Joel R. Beeke and Randall J. Pederson, Meet the Puritans (Grand Rapids: Reformation Heritage Books, 2006), 170.

I would like to make a few observations on this entry about Davenant:

1) Davenant is rightly called a "moderate Calvinist." I would prefer to call it classical Calvinism, since I deem him to be in Calvin's own position. For more on this label, see my An Explanation of a Few Calvinistic Labels.

2) Notice the bias in the book. When introducing Davenant's redemption views, it is prefaced by the term "Regrettably." There is a desire to prescribe and not merely to objectively describe various positions in this book. The bias is also evident in their entry on Edward Polhill. They write:
The second work [in Polhill's recently republished Works (Soli Deo Gloria, 1998)], "The Divine Will Considered in Its Decrees," printed in 1673, explains the nature of God's will and the eternal decrees of election and predestination. In this treatise Polhill unfortunately argues for some form of universal redemption, much the same as John Davenant and John Preston do. John Owen, who read Polhill's work, critiqued him on this point, but still highly commended the book.
Ibid., 482.


3) "Regrettably," Beeke and Pederson go on to mischaracterize Davenant's position. It is not a "hypothetical universalism." The universal aspect to Christ's death is a real universality. That is, Christ really did intend and suffer for the sins of the entire human race, according to the revealed will of God. There's nothing "hypothetical" about it. Usually this position is viewed by its opponents through some form of ordered decretalism (since they themselves adhere to ordered decretalism--either infra or supralapsarian), hence the "hypothetical universalism" description; as if God, in an antecedent decree, willed the salvation of all men through the death of Christ. But, seeing that none of them would believe, consequently decreed to save only the elect and give Christ to die for them alone. The "antecedent" decree is entirely hypothetical, which is not the way to view Amyraut, Davenant, Ussher or Baxter. For more on this, see my post on Amyraut and Ordered Decretalism. Some time in the future I will investigate Davenant's Animadversions...Upon a Treatise Intitled God’s Love to Mankind (1641. 536 pp.) to see if he adheres to a form of ordered decretalism.. Dr. Curt Daniel sells a copy of this work for $35. This work is not among those that are available online for free.

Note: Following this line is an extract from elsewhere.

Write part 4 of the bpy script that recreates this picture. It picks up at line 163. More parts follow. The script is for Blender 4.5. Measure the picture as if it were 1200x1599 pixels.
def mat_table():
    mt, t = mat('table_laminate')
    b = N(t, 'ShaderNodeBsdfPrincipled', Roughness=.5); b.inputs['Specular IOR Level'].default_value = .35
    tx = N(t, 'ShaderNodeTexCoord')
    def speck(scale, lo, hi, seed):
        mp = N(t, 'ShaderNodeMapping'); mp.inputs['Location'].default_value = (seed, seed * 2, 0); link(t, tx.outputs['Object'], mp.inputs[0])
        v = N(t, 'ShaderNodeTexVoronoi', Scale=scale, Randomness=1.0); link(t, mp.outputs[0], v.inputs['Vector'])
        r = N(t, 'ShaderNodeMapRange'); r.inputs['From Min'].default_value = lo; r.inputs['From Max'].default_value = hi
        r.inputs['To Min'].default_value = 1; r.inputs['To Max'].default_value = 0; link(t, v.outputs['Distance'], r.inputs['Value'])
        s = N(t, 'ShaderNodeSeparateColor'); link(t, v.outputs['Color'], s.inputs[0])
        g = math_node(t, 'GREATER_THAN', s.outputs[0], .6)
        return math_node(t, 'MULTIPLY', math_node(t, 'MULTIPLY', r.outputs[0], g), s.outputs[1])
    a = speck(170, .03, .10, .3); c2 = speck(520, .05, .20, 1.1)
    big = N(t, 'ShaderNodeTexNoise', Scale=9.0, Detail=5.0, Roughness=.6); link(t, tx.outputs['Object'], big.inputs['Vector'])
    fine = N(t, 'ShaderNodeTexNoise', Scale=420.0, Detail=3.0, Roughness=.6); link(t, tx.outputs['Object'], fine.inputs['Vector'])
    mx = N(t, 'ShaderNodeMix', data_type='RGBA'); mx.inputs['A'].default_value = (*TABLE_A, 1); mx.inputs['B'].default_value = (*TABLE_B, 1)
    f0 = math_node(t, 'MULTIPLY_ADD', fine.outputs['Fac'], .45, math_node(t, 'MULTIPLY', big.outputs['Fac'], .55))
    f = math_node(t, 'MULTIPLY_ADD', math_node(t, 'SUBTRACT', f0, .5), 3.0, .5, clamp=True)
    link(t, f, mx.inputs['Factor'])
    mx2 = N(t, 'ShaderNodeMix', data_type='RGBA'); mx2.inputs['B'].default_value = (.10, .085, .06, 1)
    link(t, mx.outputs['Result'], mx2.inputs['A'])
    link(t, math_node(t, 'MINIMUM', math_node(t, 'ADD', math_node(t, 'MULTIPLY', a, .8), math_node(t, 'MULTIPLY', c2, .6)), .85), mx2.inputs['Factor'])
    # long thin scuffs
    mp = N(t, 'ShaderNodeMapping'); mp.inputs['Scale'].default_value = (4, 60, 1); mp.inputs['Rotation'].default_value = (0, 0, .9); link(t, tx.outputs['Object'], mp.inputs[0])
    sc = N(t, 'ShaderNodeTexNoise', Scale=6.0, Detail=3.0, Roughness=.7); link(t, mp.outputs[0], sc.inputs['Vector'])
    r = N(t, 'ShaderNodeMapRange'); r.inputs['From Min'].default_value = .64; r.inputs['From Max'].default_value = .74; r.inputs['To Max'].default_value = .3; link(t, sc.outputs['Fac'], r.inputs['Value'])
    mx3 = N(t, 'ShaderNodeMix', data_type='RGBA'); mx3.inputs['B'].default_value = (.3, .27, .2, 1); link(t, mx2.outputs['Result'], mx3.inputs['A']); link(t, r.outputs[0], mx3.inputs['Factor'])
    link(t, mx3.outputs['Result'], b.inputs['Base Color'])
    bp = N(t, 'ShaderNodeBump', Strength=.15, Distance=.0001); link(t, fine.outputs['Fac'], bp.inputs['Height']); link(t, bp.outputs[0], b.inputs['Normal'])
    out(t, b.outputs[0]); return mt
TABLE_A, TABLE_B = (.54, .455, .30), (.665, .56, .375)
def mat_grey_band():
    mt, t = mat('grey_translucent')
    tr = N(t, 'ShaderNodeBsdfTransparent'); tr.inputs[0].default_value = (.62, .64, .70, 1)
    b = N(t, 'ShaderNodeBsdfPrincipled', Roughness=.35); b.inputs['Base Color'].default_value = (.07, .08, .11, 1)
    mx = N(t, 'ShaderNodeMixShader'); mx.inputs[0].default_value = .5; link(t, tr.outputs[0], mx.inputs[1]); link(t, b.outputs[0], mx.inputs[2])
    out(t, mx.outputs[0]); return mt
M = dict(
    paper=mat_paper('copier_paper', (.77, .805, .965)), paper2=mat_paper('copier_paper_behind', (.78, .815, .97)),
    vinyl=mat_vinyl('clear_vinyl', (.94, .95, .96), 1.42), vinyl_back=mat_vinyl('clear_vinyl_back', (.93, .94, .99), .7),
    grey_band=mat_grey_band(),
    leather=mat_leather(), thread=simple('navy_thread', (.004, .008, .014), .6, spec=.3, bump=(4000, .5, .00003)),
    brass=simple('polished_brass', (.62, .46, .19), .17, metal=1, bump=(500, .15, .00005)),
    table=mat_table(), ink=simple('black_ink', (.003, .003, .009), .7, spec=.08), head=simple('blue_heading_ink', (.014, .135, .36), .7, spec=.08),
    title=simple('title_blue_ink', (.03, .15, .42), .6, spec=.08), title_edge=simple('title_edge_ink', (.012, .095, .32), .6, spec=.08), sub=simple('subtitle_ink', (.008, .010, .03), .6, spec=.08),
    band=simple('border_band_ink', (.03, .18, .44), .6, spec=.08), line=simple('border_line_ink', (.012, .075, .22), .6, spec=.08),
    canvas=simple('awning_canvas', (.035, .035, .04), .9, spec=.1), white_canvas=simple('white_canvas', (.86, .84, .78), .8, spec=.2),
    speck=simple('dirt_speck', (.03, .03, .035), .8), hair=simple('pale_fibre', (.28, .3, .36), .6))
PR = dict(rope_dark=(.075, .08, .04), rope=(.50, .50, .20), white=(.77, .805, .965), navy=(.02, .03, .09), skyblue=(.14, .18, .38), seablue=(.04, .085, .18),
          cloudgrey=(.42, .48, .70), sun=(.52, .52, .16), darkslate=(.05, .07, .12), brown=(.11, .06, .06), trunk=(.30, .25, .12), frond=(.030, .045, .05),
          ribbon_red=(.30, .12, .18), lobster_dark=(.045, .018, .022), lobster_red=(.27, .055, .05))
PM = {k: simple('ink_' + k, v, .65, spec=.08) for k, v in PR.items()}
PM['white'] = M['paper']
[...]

4) Again, "regrettably," Dr. Beeke and Pederson use misleading language when describing Davenant's sufficiency views. They speak of Davenant's view as saying "Christ’s death was sufficient in terms of its intrinsic worth to save a thousand worlds." An Owenist or high Calvinist has no problem affirming an infinite "instrinsic worth" to Christ's death. The point of Davenant is to affirm an EXTRINSIC (formal) or ordained sufficiency for all, since Christ really bore the penalty that was due every sinner (unlimited imputation), and not just the guilt of the sin of the elect alone (limited imputation). Davenant actually argues against a bare, material or mere instrisic sufficiency perspective. For more on that, read Davenant for yourself. See my post on Davenant's Sufficiency Distinctions. Ad fontes!

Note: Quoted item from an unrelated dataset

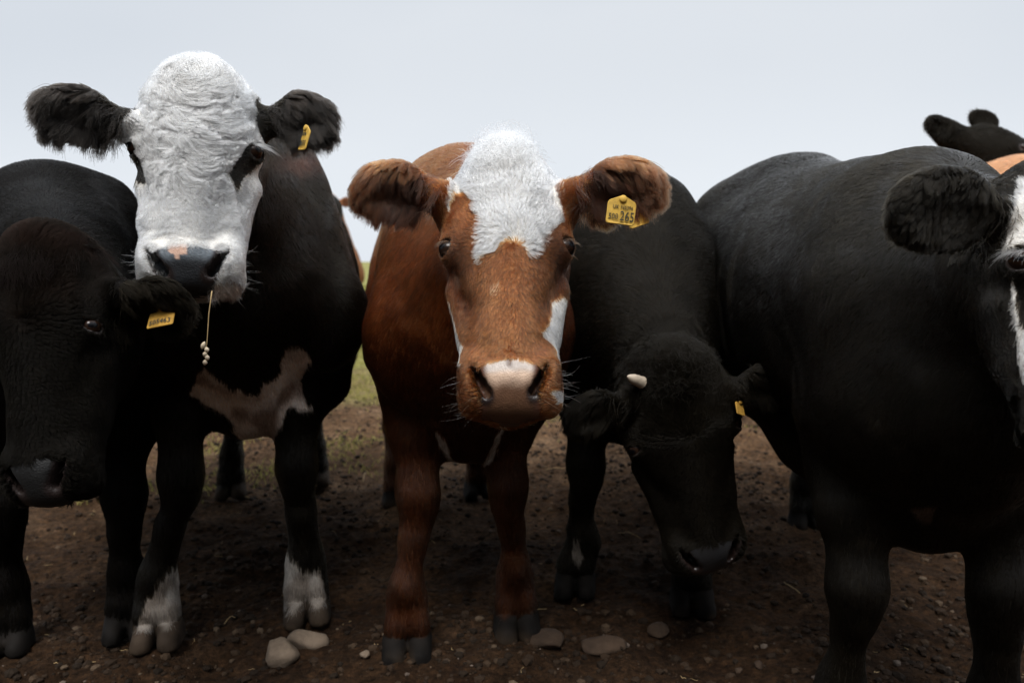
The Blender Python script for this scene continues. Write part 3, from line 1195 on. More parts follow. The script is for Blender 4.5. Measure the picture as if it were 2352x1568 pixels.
poll_b = W3(1160, 352, 1.50)
muz_b = W3(1172, 940, 1.27)
cow1 = cow(label='brown cow with white forehead and numbered yellow tag, facing the camera', lateral=(1, 0, .0),
    poll=poll_b, muzzle=muz_b, hw=1.06, F=(-.100, 1.86), B=(-.27, 2.98), hh=1.18, rh=1.23, bw=.215, bw2=.235, pollz=-.005, dull=0, padw=.88, lid=.85, eyedark=.3, bcvar=.35, fvar=.25, fcell=.0048, cvar=.42, frad=.00042, rootc=(.55, .48, .42),
    ears=[(W3(1022, 452, 1.50), W3(830, 418, 1.47), (.15, -1, -.28), .050), (W3(1306, 448, 1.50), W3(1508, 412, 1.47), (-.15, -1, -.28), .050)],
    front_legs=[{'foot': (-.155, -.07), 'knee': (-.125, -.01)}, {'foot': (.115, .01), 'knee': (.095, .02)}],
    hind_legs=[{'foot': (-.17, -.02), 'hx': -.19}, {'foot': (.15, .05)}],
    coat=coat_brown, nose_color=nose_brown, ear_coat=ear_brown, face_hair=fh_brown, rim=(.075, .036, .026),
    nbody=150000, nface=150000, near=42000, earlen=.028, blen_hair=.015, whisk=75, whcol=(.6, .48, .36),
    lashes={'n': 22, 'len': .015, 'col': (.12, .06, .03)}, whorl=(.205, .012), fjit=.5,
    tufts=[{'n': 4200, 'uv': (-.002, .015), 'ru': .062, 'rv': .05, 'col': WHITE, 'len': .062, 'rad': .00042, 'lift': .5, 'grav': .12, 'jit': .5, 'clump': .7, 'cell': .011,
            'dir': lambda s, P: s.U * (-.2 + 6 * ((P - s.poll) @ s.U))[:, None] + np.array([0, .05, 1.3])},
        {'n': 1500, 'name': 'ear_fringe', 'uv': (0, 0), 'ru': 1, 'rv': 1, 'at': W3(1385, 512, 1.475), 'ra': .045, 'col': np.array([.42, .21, .085]), 'len': .042, 'rad': .0004,
            'lift': .25, 'grav': .3, 'jit': .3, 'dir': lambda s, P: np.tile([-.1, -.1, -1.0], (len(P), 1))},
        {'n': 420, 'name': 'loose_forelock', 'uv': (0, .0), 'ru': .06, 'rv': .045, 'col': WHITE, 'len': .075, 'rad': .00035, 'lift': .9, 'grav': .1, 'jit': .4, 'clump': .5, 'cell': .012,
            'dir': lambda s, P: s.U * (-.2 + 7 * ((P - s.poll) @ s.U))[:, None] + np.array([0, 0, 1.0])}])

# ---- 2. black cow with the white face
BLK_EYES = [[(280, 322), (310, 335), (336, 376), (342, 402), (334, 424), (316, 418), (296, 390), (280, 350)],
            [(520, 386), (540, 336), (562, 316), (588, 328), (596, 362), (584, 386), (560, 404), (547, 428), (532, 412)]]
W_LEG = [[(440, 1240), (444, 1330), (440, 1362), (415, 1400), (385, 1478), (312, 1470), (325, 1400), (375, 1320), (412, 1285)],
         [(655, 1235), (662, 1270), (690, 1300), (735, 1308), (748, 1370), (748, 1435), (690, 1440), (642, 1430), (638, 1320), (640, 1270)],
         [(626, 1127), (648, 1130), (642, 1160), (650, 1190), (655, 1230), (648, 1232), (636, 1180)]]
W_BRIS = [[(452, 850), (470, 838), (500, 870), (540, 900), (545, 880), (560, 905), (590, 910), (600, 880), (640, 860), (655, 800), (690, 790), (714, 826), (690, 870), (705, 930), (718, 940), (700, 945),
           (672, 935), (655, 960), (640, 1000), (600, 1040), (560, 1040), (520, 950), (470, 930), (440, 900)]]
def coat_white(s, P):
    n = len(P)
    u, v, w = s.hc(P)
    c = np.tile(BLACK, (n, 1)) * (1 + .25 * vnoise(P, 6, 250))[:, None]
    e = s.ear_info(P)[0]
    wn = w + .012 * vnoise(P, 25, 251)
    m = (wn > -.118 - .05 * sstep(.30, .40, v)) & (v > -.10) & (v < .60) & (np.abs(u) < np.interp(v, [0, .1, .14, .17], [.090, .098, .12, .17]) + .006 * vnoise(P, 60, 254)) & (e < .1)
    # poll: white cap
    c[m] = WHITE * .98
    cream = sstep(-.2, .8, vnoise(P, 16, 252))[:, None] * sstep(.20, .0, v)[:, None]
    c[m] = (c * (1 - .35 * cream) + np.array([.55, .47, .38]) * .35 * cream)[m]
    for i, pl in enumerate(BLK_EYES):
        q = soft(P, pl, 3, 260 + i) & m & (P[:, 1] < 1.7)
        c[q] = BLACK * 1.1
    # the far sides of the eye patches
    for (E0, nn, d) in (s.eyes if hasattr(s, 'eyes') else []):
        q = np.linalg.norm(P - E0, axis=1) < .026
        c[q] = BLACK
    near = (P[:, 1] < 2.2) & (w < -.2) | (P[:, 2] < .7)
    for i, pl in enumerate(W_BRIS):
        q = soft(P, pl, 7, 270 + i) & (P[:, 1] < 2.15) & (P[:, 2] > .4) & (~m)
        mud = (sstep(.0, .5, vnoise(P, 20, 276)) * .7)[:, None]
        cb = np.array([.80, .70, .62]) * (1 - mud) + np.array([.20, .12, .08]) * mud
        c[q] = (cb * (1 + .45 * vnoise(P, 16, 275))[:, None])[q]
    for i, pl in enumerate(W_LEG):
        q = soft(P, pl, 7, 280 + i) & (P[:, 2] < .5) & (P[:, 1] < 2.15)
        dirt = np.clip(sstep(-.15, .4, vnoise(P, 26, 285)) + sstep(.16, .08, P[:, 2]) * .85, 0, 1)[:, None]
        cc = np.array([.50, .47, .43]) * (1 - .72 * dirt) + np.array([.10, .070, .048]) * .72 * dirt
        c[q] = cc[q]
    # reddish bleached hair behind the ear
    x, y = proj(P)
    q = np.exp(-((x - 690) / 50) ** 2 - ((y - 372) / 22) ** 2)[:, None] * .7 * (~m)[:, None]
    c = c * (1 - q) + np.array([.07, .03, .02]) * q
    return c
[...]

5) Also, Dr. Beeke and Pederson say that Davenant claimed that the Father and the Son had a conditional intention to save all, though that condition was not absolutely efficacious. This is true, but should not be controversial. Davenant is just affirming that God wills the salvation of all men on condition of faith. What is controversial is Davenant's willingness to call God's revealed will an "intention." Moreover, when Amyraut and others maintained that God conditionally decreed the salvation of all men, he was using the term "decree" in the legislative sense, not in the sense of God's efficacious will [For more on this, see F. P. van Stam's doctoral thesis The controversy over the theology of Saumur, 1635-1650 (Amsterdam: APA-Holland University Press, 1988)]. He, therefore, was also just affirming God's universal saving will. All orthodox Calvinists affirm God's universal saving "will," but not all refer to that will as an "intention," since that term, in their view, connotes something efficacious, as with the term "purpose." I have no problem with such language since I think God acts on his revealed will by pleading with men to believe in the gospel call through his people, and even sends his Son to redeem all men sufficiently (paying their ransom price), as Calvin and Vermigli maintained. It is, as Dabney says in his Indiscriminate Proposals, an "active principle" in God's will. Davenant is no more extreme (which "goes further" seems to suggest in the quote above) or imbalanced than the early Reformers and church fathers.